Hrmm... well, it turns out I kinda suck at blogging... A flurry of posts before the 12wbt challenge kicked off, then nothing until week 11. I vented everything on facebook so there was nothing left for the blog!
Ah well. But here we are again...
The good news is that on the program, I have shed more than 8kgs so far. I'm at my lowest ever weight in about 7 years. My clothes are so baggy they hardly fit - even my underwear is too big! I've gone from a loose, flabby couch potato to actually having some tone to my body. I have a few muscles even! I love not carrying around a spare tyre everywhere I go, and I love that just this morning I had to buy a pair of size 10 gym pants because my 14's and 12's are too big. I only had the 12s for 4 weeks but already they have been regegated to the 'lazy around at home pile' because to wear them in public means forever pulling them up. Nice feeling that.
It's nearing the end of week 11 and while I'm pretty stoked with my progress on the program, I know I still have a fair way to go. Even though I cracked the 10% loss barrier, I am still in the overweight category of the BMI. I have kinda floundered the past few weeks too. I'm not sure exactly why. You'd think that these awesome results and being so close to being in the 60s again that I can practically smell it would keep me focused.

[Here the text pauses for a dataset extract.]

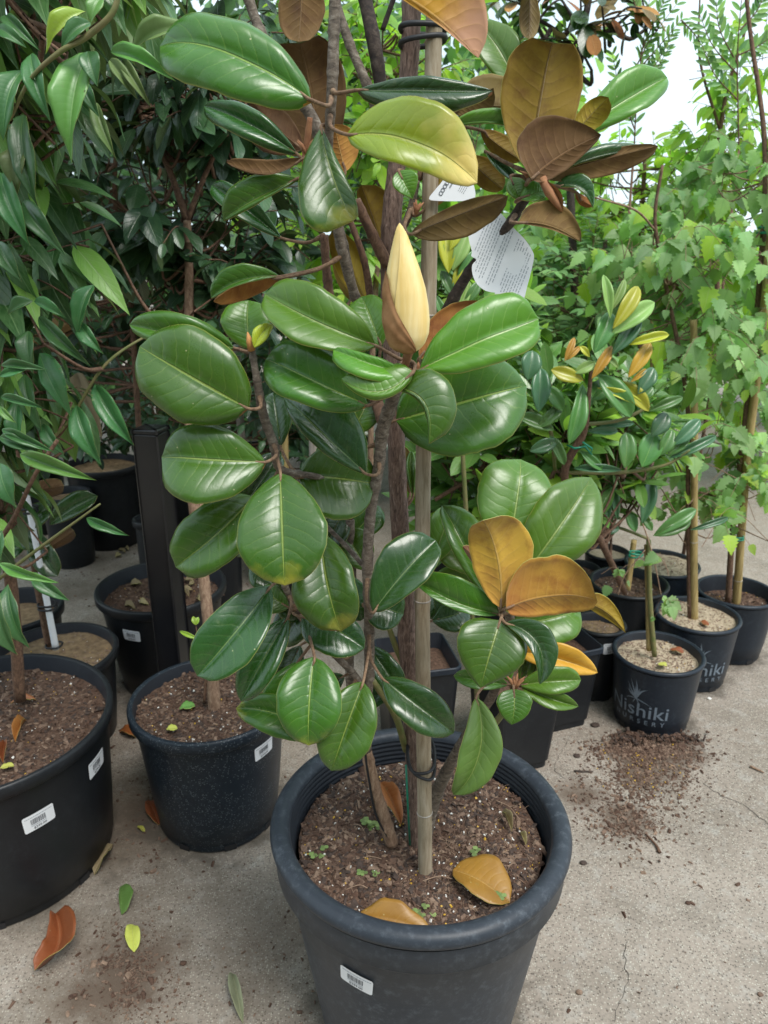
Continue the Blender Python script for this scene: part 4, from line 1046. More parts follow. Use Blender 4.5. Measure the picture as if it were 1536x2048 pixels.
o = mb.build('green_tie', [M['green_tie']]); tag(o, 'green tie tape on the cane behind the yellowing leaf', 'plant tie')

# ------------------------------------------------------------------ white plant tag
tg = thing('plant_tag', 'white care card hanging beside the cream bud with rows of small print', 'plant tag', U(1000, 430, .985))
def card(poly, Y, nx, nz, name, bend=.0):
    N = Vector((nx, -1, nz)).normalized(); cx = sum(p[0] for p in poly) / len(poly); cy = sum(p[1] for p in poly) / len(poly); C = U(cx, cy, Y)
    def pl(x, y, off=0):
        d = ray(x, y); p = CAM + d * ((C - CAM).dot(N) / d.dot(N)); return p + N * (off + bend * ((x - cx) / 70) ** 2 * .01)
    P = catmull([tuple(p) for p in poly + [poly[0]]], 3)[:-1]
    n = len(P); V = [pl(cx, cy, .0004)] + [pl(x, y, .0004) for x, y in P] + [pl(cx, cy, -.0002)] + [pl(x, y, -.0002) for x, y in P]
    F = [(0, 1 + i, 1 + (i + 1) % n) for i in range(n)] + [(n + 1, n + 2 + (i + 1) % n, n + 2 + i) for i in range(n)]
    F += [(1 + i, n + 2 + i, n + 2 + (i + 1) % n, 1 + (i + 1) % n) for i in range(n)]
    return obj(name, V, F, M['paper'], tg, smooth=False), pl
poly = [(975, 405), (1003, 428), (1026, 455), (1050, 480), (1064, 502), (1068, 516), (1062, 545), (1054, 575), (1047, 600), (1030, 620), (1000, 622), (990, 606), (990, 594), (998, 587), (972, 582), (954, 568), (945, 548), (945, 530), (953, 520), (943, 513), (944, 503), (938, 480), (937, 455), (940, 425)]
cd, pl = card(poly, .97, -.2, .25, 'card', .3)
mb = MB(); rg = random.Random(5)
import itertools
def inside(x, y, P):
    c = False; n = len(P)
    for i in range(n):
        x1, y1 = P[i]; x2, y2 = P[(i + 1) % n]
        if (y1 > y) != (y2 > y) and x < (x2 - x1) * (y - y1) / (y2 - y1) + x1: c = not c
    return c
ca, sa = math.cos(R(-68)), math.sin(R(-68))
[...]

Not to mention that my best friend gets married in a few weeks and I am the Maid of Honour! And that my MOH dress is still a tiny bit snug, due to no larger sizes being available for purchase!

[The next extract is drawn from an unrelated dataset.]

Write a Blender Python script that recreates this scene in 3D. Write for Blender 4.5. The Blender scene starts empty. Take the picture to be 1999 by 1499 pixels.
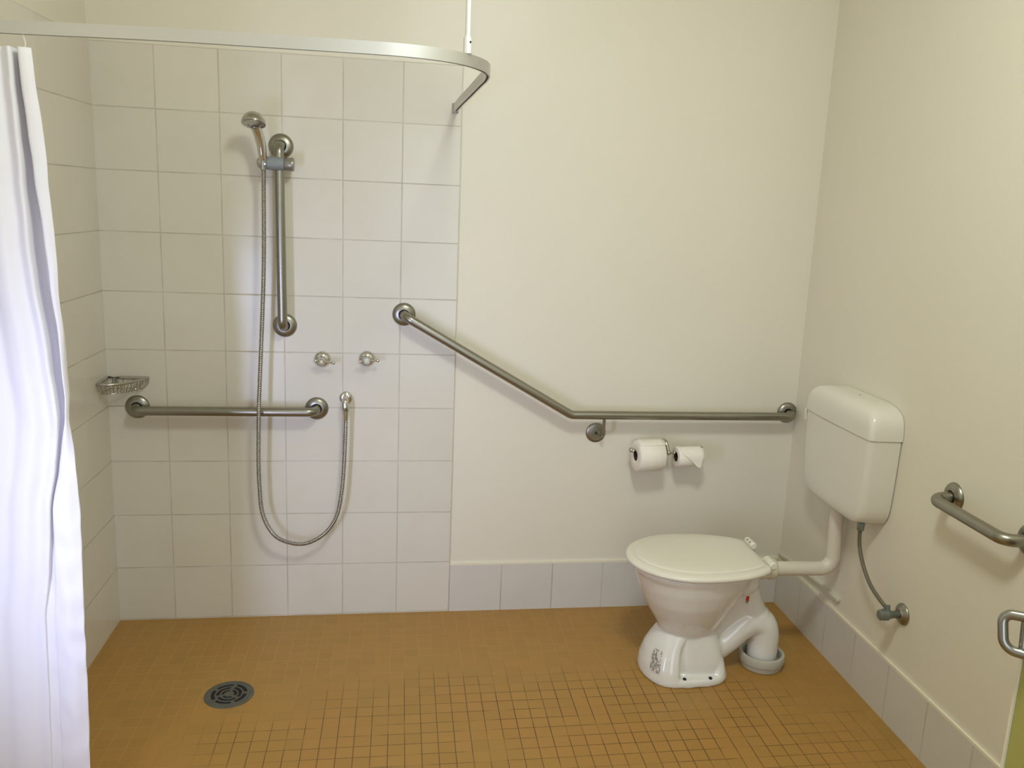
import bpy, bmesh, math, random
from mathutils import Vector, Matrix, noise
random.seed(4)
PI = math.pi
S = bpy.context.scene
COL = S.collection

# ------------------------------------------------------------------ camera
XL, XR = -1.1926, 1.3358          # left and right wall
cd = bpy.data.cameras.new('camera')
cam = bpy.data.objects.new('camera', cd)
COL.objects.link(cam)
cam.location = (-0.19894, -3.01675, 1.54907)
cam.rotation_euler = (1.375005, -0.044052, -0.145911)
cd.sensor_fit = 'HORIZONTAL'
cd.sensor_width = 36.0
cd.lens = 1643.418 * 36.0 / 1999.0
cd.shift_x = -(1031.533 - 999.5) / 1999.0
cd.shift_y = (725.943 - 749.5) / 1999.0
cd.clip_start = 0.02
S.camera = cam

# ------------------------------------------------------------------ light
w = bpy.data.worlds.new('world')
S.world = w
w.use_nodes = True
w.node_tree.nodes['Background'].inputs[0].default_value = (0.82, 0.90, 1.0, 1)
w.node_tree.nodes['Background'].inputs[1].default_value = 0.30


def area(name, loc, rot, sx, sy, power, col):
    d = bpy.data.lights.new(name, 'AREA')
    d.shape = 'RECTANGLE'
    d.size, d.size_y = sx, sy
    d.energy = power
    d.color = col
    o = bpy.data.objects.new(name, d)
    o.location = loc
    o.rotation_euler = rot
    COL.objects.link(o)
    return o


ld = bpy.data.lights.new('ceiling_lamp_light', 'POINT')
ld.energy = 27
ld.shadow_soft_size = 0.14
ld.color = (0.905, 1.0, 0.985)
lo = bpy.data.objects.new('ceiling_lamp_light', ld)
lo.location = (0.20, -1.92, 2.58)
COL.objects.link(lo)
area('ceiling_lamp_diffuser_light', (0.20, -1.92, 2.68), (0, 0, 0), 0.30, 0.30, 12, (0.905, 1.0, 0.985))
area('doorway_daylight', (0.1, -3.45, 1.25), (math.radians(90), 0, 0), 0.8, 1.9, 11.5, (0.80, 0.88, 1.0))
cool_fill = area('curtain_cool_fill', (-1.17, -1.95, 0.80), (0, math.radians(-90), math.radians(66)), 0.9, 0.2, 5.8, (0.54, 0.61, 1.0))  # added fill lamp that cools and brightens the curtain, no such source seen
cool_fill.data.spread = math.radians(84)

S.view_settings.view_transform = 'Standard'
S.view_settings.look = 'None'
S.view_settings.gamma = 1.0
S.view_settings.use_curve_mapping = False
S.view_settings.exposure = 0.0


# ------------------------------------------------------------------ materials
def srgb(r, g, b):
    f = lambda v: (v / 255 / 12.92) if v / 255 <= 0.04045 else ((v / 255 + 0.055) / 1.055) ** 2.4
    return (f(r), f(g), f(b), 1)


def mat(name, col, rough=0.5, metal=0.0, bump=0.0, bscale=60, var=0.0, vscale=4, coat=0.0, trans=0.0):
    m = bpy.data.materials.new(name)
    m.use_nodes = True
    nt = m.node_tree
    b = nt.nodes['Principled BSDF']
    b.inputs['Base Color'].default_value = col
    b.inputs['Roughness'].default_value = rough
    b.inputs['Metallic'].default_value = metal
    if coat:
        b.inputs['Coat Weight'].default_value = coat
        b.inputs['Coat Roughness'].default_value = 0.06
    tc = nt.nodes.new('ShaderNodeTexCoord')
    n = nt.nodes.new('ShaderNodeTexNoise')
    n.inputs['Scale'].default_value = vscale
    n.inputs['Detail'].default_value = 4
    nt.links.new(tc.outputs['Object'], n.inputs['Vector'])
    mx = nt.nodes.new('ShaderNodeMix')
    mx.data_type = 'RGBA'
    v = max(var, 0.02)
    mx.inputs[6].default_value = (col[0] * (1 - v), col[1] * (1 - v), col[2] * (1 - v * 1.2), 1)
    mx.inputs[7].default_value = (min(1, col[0] * (1 + v)), min(1, col[1] * (1 + v)), min(1, col[2] * (1 + v)), 1)
    nt.links.new(n.outputs['Fac'], mx.inputs[0])
    nt.links.new(mx.outputs[2], b.inputs['Base Color'])
    if bump:
        n2 = nt.nodes.new('ShaderNodeTexNoise')
        n2.inputs['Scale'].default_value = bscale
        n2.inputs['Detail'].default_value = 3
        nt.links.new(tc.outputs['Object'], n2.inputs['Vector'])
        bp = nt.nodes.new('ShaderNodeBump')
        bp.inputs['Strength'].default_value = bump
        bp.inputs['Distance'].default_value = 0.004
        nt.links.new(n2.outputs['Fac'], bp.inputs['Height'])
        nt.links.new(bp.outputs['Normal'], b.inputs['Normal'])
    return m


class NT:
    """tiny wrapper for building math node chains"""
    def __init__(s, m):
        s.nt = m.node_tree

    def m(s, op, a, b=None, c=None):
        n = s.nt.nodes.new('ShaderNodeMath')
        n.operation = op
        for i, v in enumerate((a, b, c)):
            if v is None:
                continue
            if isinstance(v, (int, float)):
                n.inputs[i].default_value = v
            else:
                s.nt.links.new(v, n.inputs[i])
        return n.outputs[0]

    def ramp(s, v, lo, hi, a=0.0, b=1.0):
        n = s.nt.nodes.new('ShaderNodeMapRange')
        n.interpolation_type = 'SMOOTHSTEP'
        s.nt.links.new(v, n.inputs[0])
        for i, q in enumerate((lo, hi, a, b)):
            n.inputs[i + 1].default_value = q
        return n.outputs[0]

    def line(s, coord, phase, pitch, half):
        """1 on a joint, 0 elsewhere"""
        d = s.m('SUBTRACT', coord, phase)
        d = s.m('DIVIDE', d, pitch)
        f = s.m('FRACT', d)
        f = s.m('SUBTRACT', f, 0.5)
        f = s.m('ABSOLUTE', f)
        f = s.m('SUBTRACT', 0.5, f)
        f = s.m('MULTIPLY', f, pitch)
        return s.ramp(f, half * 0.55, half * 1.25, 1.0, 0.0)

    def cell(s, coord, phase, pitch):
        d = s.m('SUBTRACT', coord, phase)
        return s.m('FLOOR', s.m('DIVIDE', d, pitch))

    def mix(s, fac, a, b):
        n = s.nt.nodes.new('ShaderNodeMix')
        n.data_type = 'RGBA'
        for i, v in ((0, fac), (6, a), (7, b)):
            if isinstance(v, (int, float)):
                n.inputs[i].default_value = v
            elif isinstance(v, tuple):
                n.inputs[i].default_value = v
            else:
                s.nt.links.new(v, n.inputs[i])
        return n.outputs[2]

    def noise(s, vec, scale, detail=3):
        n = s.nt.nodes.new('ShaderNodeTexNoise')
        n.inputs['Scale'].default_value = scale
        n.inputs['Detail'].default_value = detail
        s.nt.links.new(vec, n.inputs['Vector'])
        return n.outputs['Fac']


def tile_mat(name, axis, ph, zph, tile, grout, capz=None, vjoint=1.0):
    m = bpy.data.materials.new(name)
    m.use_nodes = True
    t = NT(m)
    nt = m.node_tree
    b = nt.nodes['Principled BSDF']
    tc = nt.nodes.new('ShaderNodeTexCoord')
    sp = nt.nodes.new('ShaderNodeSeparateXYZ')
    nt.links.new(tc.outputs['Object'], sp.inputs[0])
    c = sp.outputs[axis]
    z = sp.outputs[2]
    lh = t.line(c, ph, 0.2, 0.0024)
    lh = t.m('MULTIPLY', lh, vjoint)
    lv = t.line(z, zph, 0.2, 0.0024) if zph is not None else None
    g = t.m('MAXIMUM', lh, lv) if lv else lh
    cv = nt.nodes.new('ShaderNodeCombineXYZ')
    nt.links.new(t.cell(c, ph, 0.2), cv.inputs[0])
    if zph is not None:
        nt.links.new(t.cell(z, zph, 0.2), cv.inputs[1])
    wn = nt.nodes.new('ShaderNodeTexWhiteNoise')
    nt.links.new(cv.outputs[0], wn.inputs['Vector'])
    v = t.m('MULTIPLY', wn.outputs['Value'], 1.0)
    t2 = (tile[0] * 0.965, tile[1] * 0.965, tile[2] * 0.95, 1)
    colr = t.mix(v, tile, t2)
    # water marks: soft cloudy wear
    cl = t.ramp(t.noise(tc.outputs['Object'], 5.5, 4), 0.45, 0.75, 0.0, 0.30)
    colr = t.mix(cl, colr, (tile[0] * 0.90, tile[1] * 0.885, tile[2] * 0.84, 1))
    gn = t.ramp(t.noise(tc.outputs['Object'], 9, 3), 0.3, 0.7, 0.45, 1.0)
    colr = t.mix(t.m('MULTIPLY', g, gn), colr, grout)
    if capz is not None:
        cap = t.ramp(z, capz - 0.002, capz, 0.0, 1.0)
        colr = t.mix(cap, colr, srgb(236, 228, 205))
    nt.links.new(colr, b.inputs['Base Color'])
    rg = t.m('MULTIPLY_ADD', g, 0.5, 0.2)
    nt.links.new(rg, b.inputs['Roughness'])
    b.inputs['IOR'].default_value = 1.5
    wob = t.noise(tc.outputs['Object'], 7, 1)
    h = t.m('MULTIPLY_ADD', g, -0.35, t.m('MULTIPLY', wob, 0.5))
    bp = nt.nodes.new('ShaderNodeBump')
    bp.inputs['Strength'].default_value = 0.35
    bp.inputs['Distance'].default_value = 0.003
    nt.links.new(h, bp.inputs['Height'])
    nt.links.new(bp.outputs['Normal'], b.inputs['Normal'])
    return m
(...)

But despite all this, just today I fell into old habits and binged in a self pity-fest. I started the challenge strong, it got to Week 6 - half way! before I succumbed to the lure of a bag of chips. I did how Mish suggested and I layby'd it. I worked for it, I saved it up and anticipated it for days. And when I had that first chip, it was like all my Christmases had come at once. It was bloody brilliant! And I enjoyed it. I enjoyed all 175g's worth. I even stayed with in my calories... and I thought - this is awesome! I can have my cake AND eat it too. You would think that that would be the end of it.. I had an itch and I scratched it.
Only... Instead of scratching and inch, I look back now and I think it lulled me into a false sense of security. The 'having your cake and eating it' mentality. And it's wrong. Oh so wrong. I realised today, with a couch literred with chip crumbs, an empty packet and a bloated stomach, that I really havent learned much at all.
Yeah, I can jog around an oval and not die half way, I can do two gym classes back to back. I can lift weights, I can star jump. I can even LIKE it. I cook easy, low calorie meals, I can track and eat well with minimal effort. But when it comes to dealing with my demons, and the voice in my head, its still hard and I clearly have a long bloody way to go.
It's time to put that inner Lab back on his lead!
My goal now, is to start Round 3 in the 60's. Thats 2.5kgs I need to shed between now and kick off on September 12. I can do that!